# EXERCISE
Each line of the material must be repeated precisely, with the pictures left out.

# EXERCISE MATERIALS
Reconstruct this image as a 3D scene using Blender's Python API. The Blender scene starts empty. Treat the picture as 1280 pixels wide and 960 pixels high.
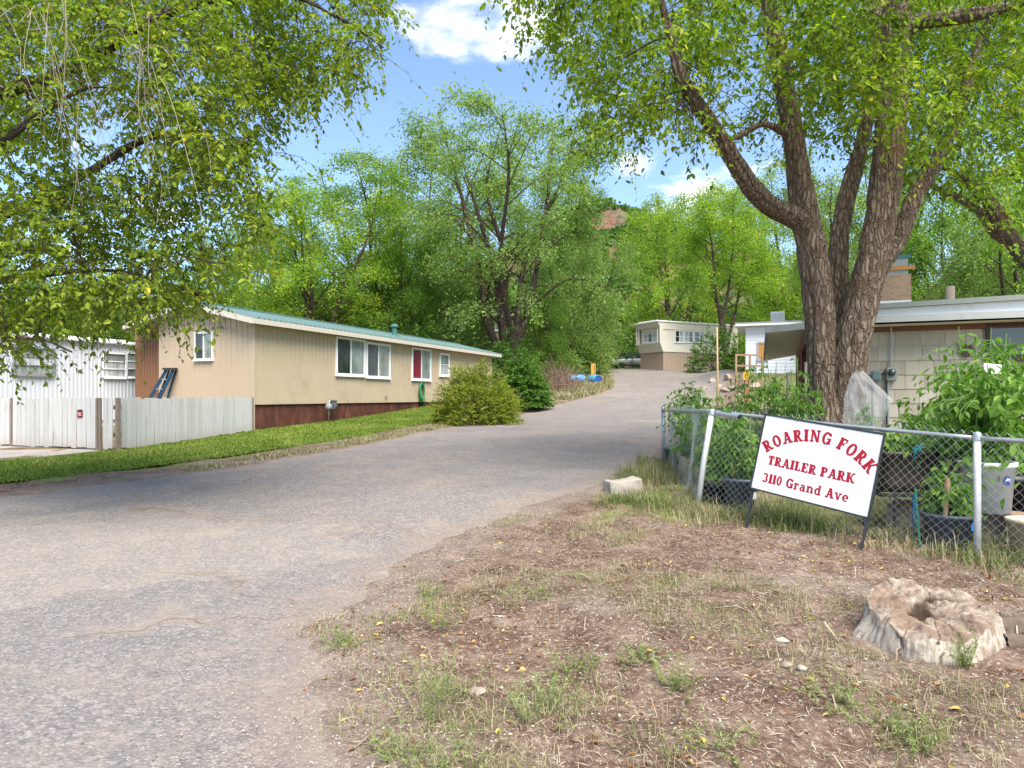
import bpy, bmesh, math, random
import numpy as np
from mathutils import Vector, Matrix

# ------------------------------------------------------------------ camera, sky, sun, exposure
S = bpy.context.scene
COL = S.collection
F, HZ, CAMZ = 853.33, 495.0, 1.6
cam_d = bpy.data.cameras.new("camera"); cam = bpy.data.objects.new("camera", cam_d); COL.objects.link(cam)
cam.location = (0, 0, CAMZ); cam.rotation_euler = (math.radians(90), 0, 0)
cam_d.sensor_width = 36; cam_d.lens = 24; cam_d.shift_y = (HZ-480)/1280
cam_d.clip_start = 0.05; cam_d.clip_end = 3000
S.camera = cam
SUN_EL, SUN_AZ = 56.0, 158.0        # azimuth measured clockwise from +Y (the view direction)
wd = bpy.data.worlds.new("World"); S.world = wd; wd.use_nodes = True
def build_world():
    nt = wd.node_tree; N = nt.nodes; L = nt.links; N.clear()
    out = N.new('ShaderNodeOutputWorld'); bg = N.new('ShaderNodeBackground'); L.new(bg.outputs[0], out.inputs[0])
    bg.inputs[1].default_value = 0.13
    sky = N.new('ShaderNodeTexSky'); sky.sky_type = 'NISHITA'; sky.sun_disc = False
    sky.sun_elevation = math.radians(SUN_EL); sky.sun_rotation = math.radians(SUN_AZ)
    sky.altitude = 1200; sky.air_density = 1.0; sky.dust_density = 1.5; sky.ozone_density = 2.2
    tc = N.new('ShaderNodeTexCoord')
    def mth(op, a, b=None, c=None):
        n = N.new('ShaderNodeMath'); n.operation = op
        for i, v in enumerate((a, b, c)):
            if v is None: continue
            if isinstance(v, (int, float)): n.inputs[i].default_value = v
            else: L.new(v, n.inputs[i])
        return n.outputs[0]
    sep = N.new('ShaderNodeSeparateXYZ'); L.new(tc.outputs['Generated'], sep.inputs[0])
    z = mth('ADD', mth('MAXIMUM', sep.outputs[2], 0.0), 0.12)
    cx = mth('DIVIDE', sep.outputs[0], z); cy = mth('DIVIDE', sep.outputs[1], z)
    cmb = N.new('ShaderNodeCombineXYZ'); L.new(cx, cmb.inputs[0]); L.new(cy, cmb.inputs[1])
    nz = N.new('ShaderNodeTexNoise'); nz.inputs['Scale'].default_value = 3.4; nz.inputs['Detail'].default_value = 8
    nz.inputs['Roughness'].default_value = 0.56; L.new(cmb.outputs[0], nz.inputs['Vector'])
    # cloud banks at given directions (azimuth, elevation from the camera)
    tot = None
    for (px, py, sp, wgt) in ((515, 10, .05, .23), (588, 74, .045, .27), (655, 28, .06, .27), (795, 207, .045, .26), (868, 238, .06, .31), (90, 262, .12, .16), (690, 60, .04, .14)):
        v = Vector(((px-640)/F, 1, -(py-HZ)/F)).normalized()
        vm = N.new('ShaderNodeVectorMath'); vm.operation = 'SUBTRACT'; L.new(tc.outputs['Generated'], vm.inputs[0]); vm.inputs[1].default_value = v
        vs = N.new('ShaderNodeVectorMath'); vs.operation = 'MULTIPLY'; L.new(vm.outputs[0], vs.inputs[0]); vs.inputs[1].default_value = (1, 1, 1.9)
        ln = N.new('ShaderNodeVectorMath'); ln.operation = 'LENGTH'; L.new(vs.outputs[0], ln.inputs[0])
        g = mth('MULTIPLY', mth('MAXIMUM', mth('SUBTRACT', 1.0, mth('DIVIDE', ln.outputs[1], sp*2.2)), 0.0), wgt)
        tot = g if tot is None else mth('ADD', tot, g)
    dens = mth('ADD', mth('MULTIPLY', nz.outputs[0], 1.0), tot)
    ramp = N.new('ShaderNodeMapRange'); ramp.interpolation_type = 'SMOOTHSTEP'
    ramp.inputs[1].default_value = .64; ramp.inputs[2].default_value = .86
    L.new(dens, ramp.inputs[0])
    hzn = N.new('ShaderNodeMapRange'); L.new(sep.outputs[2], hzn.inputs[0]); hzn.inputs[1].default_value = 0; hzn.inputs[2].default_value = .05
    mix = N.new('ShaderNodeMix'); mix.data_type = 'RGBA'
    L.new(mth('MULTIPLY', ramp.outputs[0], .95), mix.inputs[0]); L.new(sky.outputs[0], mix.inputs[6]); mix.inputs[7].default_value = SKYCLOUD
    L.new(mix.outputs[2], bg.inputs[0])
SKYCLOUD = (5.6, 5.6, 5.7, 1)
build_world()
sun_d = bpy.data.lights.new("sun", 'SUN'); sun = bpy.data.objects.new("sun", sun_d); COL.objects.link(sun)
sun_d.energy = 3.5; sun_d.angle = math.radians(45); sun_d.color = (1.0, .94, .85)
_a, _e = math.radians(SUN_AZ), math.radians(SUN_EL)
sun.rotation_euler = Vector((math.sin(_a)*math.cos(_e), math.cos(_a)*math.cos(_e), math.sin(_e))).to_track_quat('Z', 'Y').to_euler()
S.view_settings.view_transform = 'Standard'; S.view_settings.look = 'None'
S.view_settings.exposure = 1.36; S.view_settings.gamma = 1
S.render.engine = 'CYCLES'
S.cycles.max_bounces = 8; S.cycles.transparent_max_bounces = 8

# ------------------------------------------------------------------ numeric helpers
def rs(seed): return np.random.default_rng(seed)
def _hash(ix, iy, iz):
    h = (ix.astype(np.int64)*374761393 + iy.astype(np.int64)*668265263 + iz.astype(np.int64)*2147483647) & 0xffffffff
    h = ((h ^ (h >> 13))*1274126177) & 0xffffffff
    return ((h ^ (h >> 16)) & 0xffff)/65535.0
def vnoise(x, y, z=0):
    x, y, z = np.broadcast_arrays(np.asarray(x, float), np.asarray(y, float), np.asarray(z, float))
    ix, iy, iz = np.floor(x), np.floor(y), np.floor(z)
    fx, fy, fz = x-ix, y-iy, z-iz
    fx, fy, fz = [f*f*(3-2*f) for f in (fx, fy, fz)]
    r = 0
    for dx in (0, 1):
        for dy in (0, 1):
            for dz in (0, 1):
                w = (fx if dx else 1-fx)*(fy if dy else 1-fy)*(fz if dz else 1-fz)
                r = r + w*_hash(ix+dx, iy+dy, iz+dz)
    return r*2-1
def fbm(x, y, z=0, o=4):
    r, a, f = 0, 1, 1
    for i in range(o):
        r = r + a*vnoise(np.asarray(x)*f+i*17.3, np.asarray(y)*f-i*9.1, np.asarray(z)*f); a *= .5; f *= 2
    return r
def sstep(x, a, b):
    t = np.clip((np.asarray(x, float)-a)/(b-a), 0, 1); return t*t*(3-2*t)

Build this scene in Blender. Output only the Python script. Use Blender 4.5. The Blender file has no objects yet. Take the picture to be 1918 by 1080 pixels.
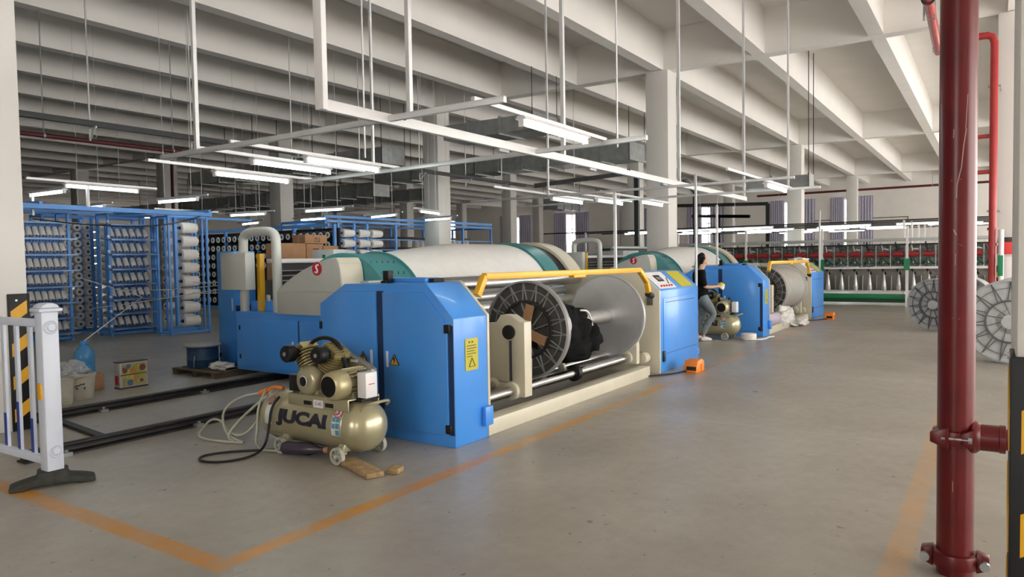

# TASK SOLUTION
Reconstruct this image as a 3D scene using Blender's Python API. The Blender scene starts empty. Treat the picture as 1280 pixels wide and 960 pixels high.
import bpy, bmesh, math, random
import numpy as np
from mathutils import Vector, Matrix

# ------------------------------------------------------------------ camera, sky, sun, exposure
S = bpy.context.scene
COL = S.collection
F, HZ, CAMZ = 853.33, 495.0, 1.6
cam_d = bpy.data.cameras.new("camera"); cam = bpy.data.objects.new("camera", cam_d); COL.objects.link(cam)
cam.location = (0, 0, CAMZ); cam.rotation_euler = (math.radians(90), 0, 0)
cam_d.sensor_width = 36; cam_d.lens = 24; cam_d.shift_y = (HZ-480)/1280
cam_d.clip_start = 0.05; cam_d.clip_end = 3000
S.camera = cam
SUN_EL, SUN_AZ = 56.0, 158.0        # azimuth measured clockwise from +Y (the view direction)
wd = bpy.data.worlds.new("World"); S.world = wd; wd.use_nodes = True
def build_world():
    nt = wd.node_tree; N = nt.nodes; L = nt.links; N.clear()
    out = N.new('ShaderNodeOutputWorld'); bg = N.new('ShaderNodeBackground'); L.new(bg.outputs[0], out.inputs[0])
    bg.inputs[1].default_value = 0.13
    sky = N.new('ShaderNodeTexSky'); sky.sky_type = 'NISHITA'; sky.sun_disc = False
    sky.sun_elevation = math.radians(SUN_EL); sky.sun_rotation = math.radians(SUN_AZ)
    sky.altitude = 1200; sky.air_density = 1.0; sky.dust_density = 1.5; sky.ozone_density = 2.2
    tc = N.new('ShaderNodeTexCoord')
    def mth(op, a, b=None, c=None):
        n = N.new('ShaderNodeMath'); n.operation = op
        for i, v in enumerate((a, b, c)):
            if v is None: continue
            if isinstance(v, (int, float)): n.inputs[i].default_value = v
            else: L.new(v, n.inputs[i])
        return n.outputs[0]
    sep = N.new('ShaderNodeSeparateXYZ'); L.new(tc.outputs['Generated'], sep.inputs[0])
    z = mth('ADD', mth('MAXIMUM', sep.outputs[2], 0.0), 0.12)
    cx = mth('DIVIDE', sep.outputs[0], z); cy = mth('DIVIDE', sep.outputs[1], z)
    cmb = N.new('ShaderNodeCombineXYZ'); L.new(cx, cmb.inputs[0]); L.new(cy, cmb.inputs[1])
    nz = N.new('ShaderNodeTexNoise'); nz.inputs['Scale'].default_value = 3.4; nz.inputs['Detail'].default_value = 8
    nz.inputs['Roughness'].default_value = 0.56; L.new(cmb.outputs[0], nz.inputs['Vector'])
    # cloud banks at given directions (azimuth, elevation from the camera)
    tot = None
    for (px, py, sp, wgt) in ((515, 10, .05, .23), (588, 74, .045, .27), (655, 28, .06, .27), (795, 207, .045, .26), (868, 238, .06, .31), (90, 262, .12, .16), (690, 60, .04, .14)):
        v = Vector(((px-640)/F, 1, -(py-HZ)/F)).normalized()
        vm = N.new('ShaderNodeVectorMath'); vm.operation = 'SUBTRACT'; L.new(tc.outputs['Generated'], vm.inputs[0]); vm.inputs[1].default_value = v
        vs = N.new('ShaderNodeVectorMath'); vs.operation = 'MULTIPLY'; L.new(vm.outputs[0], vs.inputs[0]); vs.inputs[1].default_value = (1, 1, 1.9)
        ln = N.new('ShaderNodeVectorMath'); ln.operation = 'LENGTH'; L.new(vs.outputs[0], ln.inputs[0])
        g = mth('MULTIPLY', mth('MAXIMUM', mth('SUBTRACT', 1.0, mth('DIVIDE', ln.outputs[1], sp*2.2)), 0.0), wgt)
        tot = g if tot is None else mth('ADD', tot, g)
    dens = mth('ADD', mth('MULTIPLY', nz.outputs[0], 1.0), tot)
    ramp = N.new('ShaderNodeMapRange'); ramp.interpolation_type = 'SMOOTHSTEP'
    ramp.inputs[1].default_value = .64; ramp.inputs[2].default_value = .86
    L.new(dens, ramp.inputs[0])
    hzn = N.new('ShaderNodeMapRange'); L.new(sep.outputs[2], hzn.inputs[0]); hzn.inputs[1].default_value = 0; hzn.inputs[2].default_value = .05
    mix = N.new('ShaderNodeMix'); mix.data_type = 'RGBA'
    L.new(mth('MULTIPLY', ramp.outputs[0], .95), mix.inputs[0]); L.new(sky.outputs[0], mix.inputs[6]); mix.inputs[7].default_value = SKYCLOUD
    L.new(mix.outputs[2], bg.inputs[0])
SKYCLOUD = (5.6, 5.6, 5.7, 1)
build_world()
sun_d = bpy.data.lights.new("sun", 'SUN'); sun = bpy.data.objects.new("sun", sun_d); COL.objects.link(sun)
sun_d.energy = 3.5; sun_d.angle = math.radians(45); sun_d.color = (1.0, .94, .85)
_a, _e = math.radians(SUN_AZ), math.radians(SUN_EL)
sun.rotation_euler = Vector((math.sin(_a)*math.cos(_e), math.cos(_a)*math.cos(_e), math.sin(_e))).to_track_quat('Z', 'Y').to_euler()
S.view_settings.view_transform = 'Standard'; S.view_settings.look = 'None'
S.view_settings.exposure = 1.36; S.view_settings.gamma = 1
S.render.engine = 'CYCLES'
S.cycles.max_bounces = 8; S.cycles.transparent_max_bounces = 8

# ------------------------------------------------------------------ numeric helpers
def rs(seed): return np.random.default_rng(seed)
def _hash(ix, iy, iz):
    h = (ix.astype(np.int64)*374761393 + iy.astype(np.int64)*668265263 + iz.astype(np.int64)*2147483647) & 0xffffffff
    h = ((h ^ (h >> 13))*1274126177) & 0xffffffff
    return ((h ^ (h >> 16)) & 0xffff)/65535.0
def vnoise(x, y, z=0):
    x, y, z = np.broadcast_arrays(np.asarray(x, float), np.asarray(y, float), np.asarray(z, float))
    ix, iy, iz = np.floor(x), np.floor(y), np.floor(z)
    fx, fy, fz = x-ix, y-iy, z-iz
    fx, fy, fz = [f*f*(3-2*f) for f in (fx, fy, fz)]
    r = 0
    for dx in (0, 1):
        for dy in (0, 1):
            for dz in (0, 1):
                w = (fx if dx else 1-fx)*(fy if dy else 1-fy)*(fz if dz else 1-fz)
                r = r + w*_hash(ix+dx, iy+dy, iz+dz)
    return r*2-1
def fbm(x, y, z=0, o=4):
    r, a, f = 0, 1, 1
    for i in range(o):
        r = r + a*vnoise(np.asarray(x)*f+i*17.3, np.asarray(y)*f-i*9.1, np.asarray(z)*f); a *= .5; f *= 2
    return r
def sstep(x, a, b):
    t = np.clip((np.asarray(x, float)-a)/(b-a), 0, 1); return t*t*(3-2*t)

Build this scene in Blender. Output only the Python script. Use Blender 4.5. The Blender file has no objects yet. Take the picture to be 1918 by 1080 pixels.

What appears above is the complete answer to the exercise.